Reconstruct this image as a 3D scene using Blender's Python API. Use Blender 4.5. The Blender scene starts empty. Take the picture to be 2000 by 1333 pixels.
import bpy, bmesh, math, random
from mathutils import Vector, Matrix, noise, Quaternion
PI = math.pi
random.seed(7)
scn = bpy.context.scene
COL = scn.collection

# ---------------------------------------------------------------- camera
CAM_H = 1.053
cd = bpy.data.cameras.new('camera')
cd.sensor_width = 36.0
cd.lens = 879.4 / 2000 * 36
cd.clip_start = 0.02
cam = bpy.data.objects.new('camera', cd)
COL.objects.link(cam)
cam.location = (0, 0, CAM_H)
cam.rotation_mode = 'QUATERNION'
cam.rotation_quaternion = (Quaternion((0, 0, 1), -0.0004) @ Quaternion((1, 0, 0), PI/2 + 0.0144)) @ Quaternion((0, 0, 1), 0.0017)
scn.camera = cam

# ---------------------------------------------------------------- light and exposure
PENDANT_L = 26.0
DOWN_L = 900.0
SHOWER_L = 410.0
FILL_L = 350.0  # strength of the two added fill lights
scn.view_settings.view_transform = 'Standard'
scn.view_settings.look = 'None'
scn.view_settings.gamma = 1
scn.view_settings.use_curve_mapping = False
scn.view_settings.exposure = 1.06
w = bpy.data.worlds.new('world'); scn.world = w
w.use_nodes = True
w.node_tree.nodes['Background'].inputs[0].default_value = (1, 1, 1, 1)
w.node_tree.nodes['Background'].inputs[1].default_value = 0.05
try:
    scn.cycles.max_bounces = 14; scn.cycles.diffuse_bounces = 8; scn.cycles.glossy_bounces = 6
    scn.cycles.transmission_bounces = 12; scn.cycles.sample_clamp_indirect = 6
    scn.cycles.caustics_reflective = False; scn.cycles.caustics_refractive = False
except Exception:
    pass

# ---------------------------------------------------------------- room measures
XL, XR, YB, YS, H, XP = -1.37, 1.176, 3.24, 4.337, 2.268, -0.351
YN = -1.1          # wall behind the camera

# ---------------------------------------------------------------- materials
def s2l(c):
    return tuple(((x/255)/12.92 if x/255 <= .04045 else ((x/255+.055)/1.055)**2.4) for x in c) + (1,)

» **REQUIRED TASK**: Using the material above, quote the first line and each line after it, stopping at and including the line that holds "scn.camera = cam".

» **CORRECT ANSWER**:
Reconstruct this image as a 3D scene using Blender's Python API. Use Blender 4.5. The Blender scene starts empty. Take the picture to be 2000 by 1333 pixels.
import bpy, bmesh, math, random
from mathutils import Vector, Matrix, noise, Quaternion
PI = math.pi
random.seed(7)
scn = bpy.context.scene
COL = scn.collection

# ---------------------------------------------------------------- camera
CAM_H = 1.053
cd = bpy.data.cameras.new('camera')
cd.sensor_width = 36.0
cd.lens = 879.4 / 2000 * 36
cd.clip_start = 0.02
cam = bpy.data.objects.new('camera', cd)
COL.objects.link(cam)
cam.location = (0, 0, CAM_H)
cam.rotation_mode = 'QUATERNION'
cam.rotation_quaternion = (Quaternion((0, 0, 1), -0.0004) @ Quaternion((1, 0, 0), PI/2 + 0.0144)) @ Quaternion((0, 0, 1), 0.0017)
scn.camera = cam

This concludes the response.